TAK terasa, sudah sepekan lebih kita menjalani ibadah puasa. Tentu kita tidak ingin Ramadan sekarang lewat begitu saja. Ramadan yang dikenal sebagai bulan puasa menjadi momentum bagi kita untuk men-charge kualitas iman dan takwa. Sebelas bulan sebelumnya mungkin kesabaran, kedermawanan dan keaktifan kita dalam beribadah melemah. Maka dengan kehadiran bulan puasa, jiwa kita harus menemukan jati dirinya yang lebih dekat lagi kepada Dzat Pencipta, Allah SWT.
Jiwa yang kotor akan mengeluarkan perkataan dan perbuatan yang kotor. Ia akan mengumpat, mencela, memfitnah, menzalimi, mencaci maki dan melakukan sifat-sifat buruk lainnya. Sementara jiwa yang bersih akan memfilter semua ucapan dan perilaku yang mengarah pada dosa dan kerendahan jiwa. Selanjutnya, ia akan menetralisasi dan menggantinya dengan perbuatan yang baik dan mulia.
Imam Ibn al-Arabi yang dikutip oleh Imam Ibn Hajar al- Asqalani dalam Kitabnya Fath al-Bari mengatakan, puasa merupakan benteng (penghalang) dari neraka, sebab puasa (yang sesungguhnya) dapat menahan diri dari segala macam syahwat (keinginan jiwa untuk berbuat dosa) yang dapat menjerumuskan manusia ke neraka. Artinya, ketika seseorang sewaktu di dunia dapat menjaga dirinya dari syahwat tersebut, yaitu melalui puasa, maka di akhirat nanti ia akan terhalang dari neraka. Karenanya dalam Hadis riwayat Imam Al-Bukhari dari Abu Hurairah RA, Rasulullah SAW, bersabda: “Siapa yang tidak meninggalkan perkataan dan perilaku dusta (dosa), maka Allah tidak membutuhkan upayanya dalam meninggalkan makan dan minumnya (berpuasa).”
Namun sayangnya, masih banyak di antara umat Islam yang memaknai bulan Ramadan ini hanya sebatas Ramadan. Padahal ia adalah salah satu bulan yang sarat dengan kurikulum ilahiyah. Tentunya semangat takwa yang diusung dalam ibadah puasa ini berfungsi untuk menjadi pembiasaan. Sebab, keberhasilan sebuah pendidikan dapat dilihat dari hasilnya. Puasa mendidik jiwa kita untuk disiplin, tegas, sabar, empati, jujur, bertanggung jawab dan sikap-sikap mulia lainnya. Salah satu indikator keberhasilan puasa kita jika nilai-nilai tersebut dapat dipraktikkan, tidak hanya di bulan puasa, namun sampai sebelas bulan kemudian.
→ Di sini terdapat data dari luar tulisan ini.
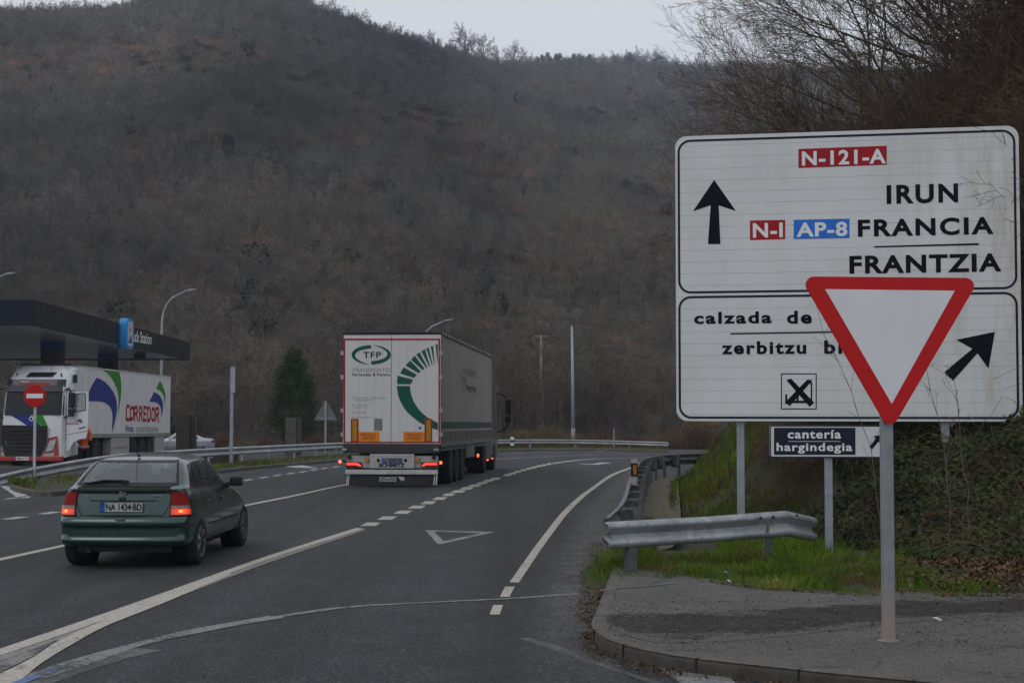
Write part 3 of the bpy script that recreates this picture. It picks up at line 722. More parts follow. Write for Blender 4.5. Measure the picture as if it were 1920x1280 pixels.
# --- the green hatchback
car = empty('hatchback_car', (-4.925, 18.85, 0), (0, 0, R(-1.9))); tag(car, 'dark green five door hatchback seen from behind with its tail lights on', 'car')
CM = Matrix.Translation(car.location) @ Matrix.Rotation(R(-1.9), 4, 'Z')
yr = [(.285, .10), (.30, .04), (.325, .005), (.36, -.012), (.385, -.008), (.415, .020), (.53, .022), (.545, .012), (.56, -.004), (.60, -.006), (.630, .010), (.655, .035), (.672, .062), (.70, .066), (.80, .085), (.90, .115), (.95, .13), (.98, .12), (1.005, .115), (1.02, .15), (1.035, .20), (1.06, .26), (1.15, .40), (1.25, .56), (1.32, .69), (1.355, .80), (1.385, .98), (1.41, 1.24), (1.425, 1.55), (1.43, 1.75)]
yf = [(.285, 4.03), (.30, 4.06), (.45, 4.11), (.60, 4.09), (.68, 4.02), (.76, 3.84), (.83, 3.55), (.90, 3.22), (.96, 2.98), (.985, 2.90), (1.10, 2.72), (1.25, 2.44), (1.34, 2.24), (1.385, 2.10), (1.41, 1.98), (1.425, 1.88), (1.43, 1.82)]
ww = [(.285, .80), (.30, .825), (.36, .845), (.50, .85), (.62, .853), (.66, .853), (.76, .848), (.86, .832), (.93, .805), (1.0, .768), (1.10, .725), (1.20, .68), (1.28, .632), (1.32, .600), (1.35, .555), (1.375, .49), (1.40, .39), (1.415, .30), (1.425, .22), (1.43, .12)]
cs = CarShape(yr, yf, ww, 4.11, .853, .17)
RW = [(-.675, 1.05), (.675, 1.05), (.55, 1.345), (-.55, 1.345)]
S1 = [(.92, .985), (1.68, .955), (1.58, 1.325), (1.13, 1.315)]     # rear door glass
S0 = [(.50, 1.02), (.86, .985), (1.06, 1.30), (.86, 1.29)]         # rear quarter
S2 = [(1.76, .955), (2.76, .945), (2.24, 1.30), (1.68, 1.33)]
FW = [(-.62, 1.0), (.62, 1.0), (.50, 1.33), (-.50, 1.33)]
m_green = paint('dark green paint', (.008, .040, .035), .4, .25)
def shrink(Q, d): c = sum((Vector(q) for q in Q), Vector((0, 0)))/len(Q); return [tuple(c+(Vector(q)-c)*(1-d)) for q in Q]
mb = cs.body(.285, 1.43, [('rear', shrink(RW, .06)), ('side', shrink(S1, .08)), ('side', shrink(S2, .06)), ('side', shrink(S0, .12)), ('front', shrink(FW, .05))])
body = mb.build('body', m_green, car, angle=38, recalc=True)
# wheel arches
cut = []
WY = (.735, 3.345); WR = .305
for y_ in WY:
    for sx in (-1, 1):
        cmb = MB().lathe([(-.17*sx, .345), (.2*sx, .345)], (sx*.80, y_, .305), 'X', 40); o = cmb.build('cutter', m_seam, None, recalc=True); cut.append(o)
def boolean(ob, cutters):
    for c in cutters:
        md = ob.modifiers.new('b', 'BOOLEAN'); md.operation = 'DIFFERENCE'; md.solver = 'EXACT'; md.object = c; 
    dg = bpy.context.evaluated_depsgraph_get(); me = bpy.data.meshes.new_from_object(ob.evaluated_get(dg)); old = ob.data; ob.modifiers.clear(); ob.data = me; me.name = ob.name
    for c in cutters: bpy.data.objects.remove(c)
boolean(body, cut)
for sx in (-1, 1):
    for y_ in WY:
        MB().lathe([(-.13*sx, .34), (.02*sx, .34)], (sx*.70, y_, .305), 'X', 30).build('wheel_well', m_seam, car, recalc=True)
        wheel(car, sx*.755, y_, WR, WR, .20, sx, simple('silver wheel trim', (.62, .62, .63), .4, .15, .2, 10), 7)
mb = MB(); cs.patch(mb, 'rear', shrink(RW, .0), .004, 20, 12); mb.build('rear_window', m_glass_rear, car, smooth=True)
mb = MB(); cs.ringpatch(mb, 'rear', RW, .028, .006, 20); cs.seam(mb, 'rear', [(-.60, 1.05), (.60, 1.05)], .03, .006, 16)
for Q in (S0, S1, S2):
    for sx in (1, -1): cs.ringpatch(mb, 'side', [(a*sx, z) for a, z in Q], .020, .006, 8)
cs.ringpatch(mb, 'front', FW, .03, .006)
for sx in (1, -1): cs.seam(mb, 'side', [(sx*1.63, .96), (sx*1.63, 1.33)], .10, .005, 4); cs.seam(mb, 'side', [(sx*.88, .985), (sx*1.09, 1.30)], .05, .005, 4)
mb.build('window_trim', m_seal, car)
for Q in (S0, S1, S2):
    for sx in (1, -1): mb = MB(); cs.patch(mb, 'side', [(a*sx, z) for a, z in Q], .004, 10, 8); mb.build('side_window', m_glass, car, smooth=True)
mb = MB(); cs.patch(mb, 'front', FW, .004, 16, 8); mb.build('windscreen', glassmat('windscreen glass', (.8, .84, .84), .02), car, smooth=True)
# seams: hatch outline, bumper, doors
mb = MB()
for sx in (1, -1):
    cs.seam(mb, 'rear', [(sx*.62, .985), (sx*.60, .80), (sx*.53, .675)], .009, .003); cs.seam(mb, 'rear', [(sx*.63, 1.04), (sx*.545, 1.33), (sx*.50, 1.355)], .008, .003)
    cs.seam(mb, 'side', [(sx*.16, .665), (sx*.42, .665)], .007, .003); cs.seam(mb, 'side', [(sx*1.09, 1.31), (sx*.90, .98), (sx*.96, .62), (sx*1.12, .30)], .008, .003); cs.seam(mb, 'side', [(sx*1.70, 1.32), (sx*1.72, .95), (sx*1.76, .28)], .008, .003); cs.seam(mb, 'side', [(sx*2.74, .95), (sx*2.80, .65), (sx*2.82, .28)], .008, .003)
cs.seam(mb, 'rear', [(-.53, .675), (.53, .675)], .012, .003, 20)
build_each(mb, 'panel_gaps', m_seam, car)
mb = MB(); cs.seam(mb, 'rear', [(-.80, .545), (.80, .545)], .010, .004, 30); cs.seam(mb, 'side', [(.25, .545), (.40, .545)], .010, .004)
for sx in (1, -1): cs.seam(mb, 'side', [(sx*1.16, .50), (sx*2.95, .50)], .022, .004, 30)
build_each(mb, 'rubbing_strip', simple('trim green', (.012, .03, .024), .5), car)
mb = MB(); cs.patch(mb, 'rear', [(-.60, .985), (.60, .985), (.60, 1.012), (-.60, 1.012)], .028, 24, 2)
b0 = [cs.P('rear', a/12*.60, 1.014, .0) for a in range(-12, 13)]; b1 = [cs.P('rear', a/12*.60, 1.012, .028) for a in range(-12, 13)]; k = len(mb.v); mb.v += [tuple(p) for p in b0]+[tuple(p) for p in b1]; mb.f += [(k+i, k+i+1, k+i+26, k+i+25) for i in range(24)]
b0 = [cs.P('rear', a/12*.60, .983, .0) for a in range(-12, 13)]; b1 = [cs.P('rear', a/12*.60, .985, .028) for a in range(-12, 13)]; k = len(mb.v); mb.v += [tuple(p) for p in b0]+[tuple(p) for p in b1]; mb.f += [(k+i, k+i+1, k+i+26, k+i+25) for i in range(24)]
mb.build('spoiler_lip', simple('dark green edge', (.006, .014, .012), .4, 0, .1, 4), car, smooth=True)
for sx in (1, -1):
    t = empty_child('tail_light', car); z_ = cs
    def lens(name, quad, m, off):
        mb = MB(); cs.patch(mb, 'q', [(a*sx, z) for a, z in quad], off, 14, 6); mb.build(name, m, t, smooth=True)
    lens('housing', [(.625, .665), (.955, .665), (.88, .955), (.665, .992)], m_taild, .010)
    lens('upper_lens', [(.650, .80), (.925, .80), (.870, .945), (.680, .975)], m_tail, .015)
    lens('reverse_lens', [(.650, .765), (.91, .765), (.905, .798), (.655, .798)], m_smoke, .015)
    lens('lit_lens', [(.645, .685), (.930, .685), (.915, .762), (.650, .762)], m_glow, .015)
    lens('bulb', [(.745, .715), (.79, .715), (.79, .742), (.745, .742)], m_glowc, .018)
# plate recess, plate
F = Face(CM, (0, -.01, 0), (1, 0, 0), (0, 0, 1)); F.O = Vector((0, .06, 0))
mb = MB(); cs.patch(mb, 'rear', [(-.44, .865), (.42, .865), (.40, .935), (-.42, .935)], .012, 16, 4); mb.build('handle_strip', m_green, car, smooth=True)
mb = MB(); cs.seam(mb, 'rear', [(-.43, .862), (.42, .862)], .012, .010, 16); mb.build('handle_shadow', m_seam, car)
MB().box((0, .095, .885), (.09, .03, .045)).build('hatch_latch', m_black, car, bevel=.01)
pl = MB().box((.0, .066, .785), (.54, .016, .125), Matrix.Rotation(R(-3), 3, 'X')).build('number_plate', simple('plate white', (.40, .41, .42), .5, 0, .15, 6), car, bevel=.004)
F.O = Vector((0, .052, 0)); mb = MB(); mb.add([F.pt(a, b, 0) for a, b in [(-.266, .727), (-.215, .727), (-.215, .843), (-.266, .843)]], [(0, 1, 2, 3)]); mb.build('plate_band', simple('plate blue', (.01, .09, .36), .5), car)
mb = MB(); F.text_ab(mb, 'NA 1434·BD', -.20, .742, .255, .828, .001, .02); 
mb.build('plate_lettering', m_ink, car)
mb = MB()
for a, b_ in (((-.272, .721), (.272, .727)), ((-.272, .843), (.272, .849)), ((-.272, .721), (-.266, .849)), ((.266, .721), (.272, .849))): mb.add([F.pt(x, y, .0015) for x, y in ((a[0], a[1]), (b_[0], a[1]), (b_[0], b_[1]), (a[0], b_[1]))], [(0, 1, 2, 3)])
mb.build('plate_frame', m_ink, car)
mb = MB(); cs.patch(mb, 'rear', [(-.42, .69), (.40, .69), (.42, .71), (-.44, .71)], .014, 12, 2); mb.build('plate_ledge', m_green, car, smooth=True)
em = MB(); em.lathe([(-.006, .040), (.0, .042), (.004, .040)], (0, .105, .962), 'Y', 26); em.build('badge_disc', m_green, car)
mb = MB()
for k in range(24):
    a, b_ = 2*math.pi*k/24, 2*math.pi*(k+1)/24; mb.add([(math.cos(t)*r,   .096, .962+math.sin(t)*r) for t, r in ((a, .040), (b_, .040), (b_, .031), (a, .031))], [(0, 1, 2, 3)])
mb.add([(x, .095, .962+z) for x, z in ((-.055, .004), (.006, .012), (-.004, -.002), (.055, -.006), (-.008, -.012), (.002, .0))], [(0, 1, 2, 5), (5, 2, 3, 4)]); mb.build('badge', m_chrome, car)
mb = MB(); F.O = Vector((0, .085, 0)); F.text_ab(mb, 'ASTRA', .36, .925, .50, .942, 0, .03); mb.build('chrome_lettering', m_chrome, car)
for q_ in (('1.6i', .41, .885, .49, .900), ('OPEL', -.50, .925, -.41, .940)): mb = MB(); F.text_ab(mb, *q_, 0, .03); mb.build('chrome_lettering', m_chrome, car)
MB().box((.0, .03, .628), (.13, .07, .035)).build('bumper_latch', simple('latch', (.09, .085, .07), .6), car, bevel=.01)
mb = MB(); cs.patch(mb, 'rear', [(-.74, .575), (.74, .575), (.74, .61), (-.74, .61)], .004, 24, 3); mb.build('bumper_ledge', m_green, car, smooth=True)
mb = MB(); mb.box((0, .45, .26), (1.20, .5, .10)); mb.tube([(-.42, .55, .24), (-.42, .06, .23)], .03, 8); mb.box((0, 2.0, .25), (1.3, 3.0, .14)); mb.build('underbody', m_black, car)
mb = MB(); mb.tube([cs.P('rear', -.52, 1.055, .02), cs.P('rear', -.30, 1.085, .03), cs.P('rear', -.02, 1.09, .02)], .012, 6); mb.box(cs.P('rear', -.02, 1.075, .02), (.09, .03, .04)); mb.tube([cs.P('rear', -.56, 1.06, .015), cs.P('rear', -.06, 1.10, .015)], .008, 5); mb.build('rear_wiper', m_black, car)
mb = MB(); p = Vector((-.03, .92, 1.40)); mb.lathe([(0, .022), (.03, .018), (.04, .01)], p-Vector((0, 0, .015)), 'Z', 10); mb.tube([p, p+Vector((-.005, -.24, .10)), p+Vector((-.01, -.42, .28))], [.005, .004, .003], 6); mb.build('aerial', m_black, car)
for sx in (1, -1):
    MB().box((sx*.91, 2.52, .995), (.20, .10, .135), Matrix.Rotation(R(8*sx), 3, 'Z'), .85).build('wing_mirror', simple('mirror housing', (.010, .014, .013), .4), car, bevel=.03); MB().box((sx*.79, 2.56, .955), (.10, .07, .05)).build('mirror_foot', m_black, car)
    mb = MB(); 
    for y_ in (1.12, 1.95): mb.box(cs.P('side', sx*y_, .80, .012), (.025, .16, .03))
    build_each(mb, 'door_handle', m_green, car, bevel=.006)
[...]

Menurut Alm. Prof. Dr. KH. Ali Mustafa Yaqub rahimahullah dalam bukunya Teror di Tanah Suci (2016), banyak umat Islam yang belum memahami makna bulan Ramadan yang sesungguhnya. Sehingga ucapan dan perbuatan mereka malah mencederai bulan suci ini. Contohnya, banyak kaum muslimin yang lebih mengutamakan salat tarawih yang pahalanya sunnah, sementara kewajiban untuk salat fardu lima waktu diabaikan. Begitu pula fenomena konsumerisme selama bulan puasa. Hal ini ditandai dengan membengkaknya belanja dapur dan kebutuhan lainnya selama Ramadan. Bahkan, seorang sosiolog dari Universitas Oxford Inggris, Walter Armbrust, meneliti fenomena Ramadan pada 2004, menyimpulkan bahwa Ramadan adalah the most important business period, periode bisnis paling penting dalam 1 tahun. Padahal seharusnya banyak bersedekah bukan berbelanja untuk kepuasan nafsu belaka.
Semoga jiwa kita siap untuk ditata ulang di bulan puasa ini agar menjadi lebih baik lagi. Peningkatan iman dan
takwa jangan sampai berhenti di bulan ini, namun terus berupaya untuk istiqamah di bulan-bulan selanjutnya. Wallahu a’lam.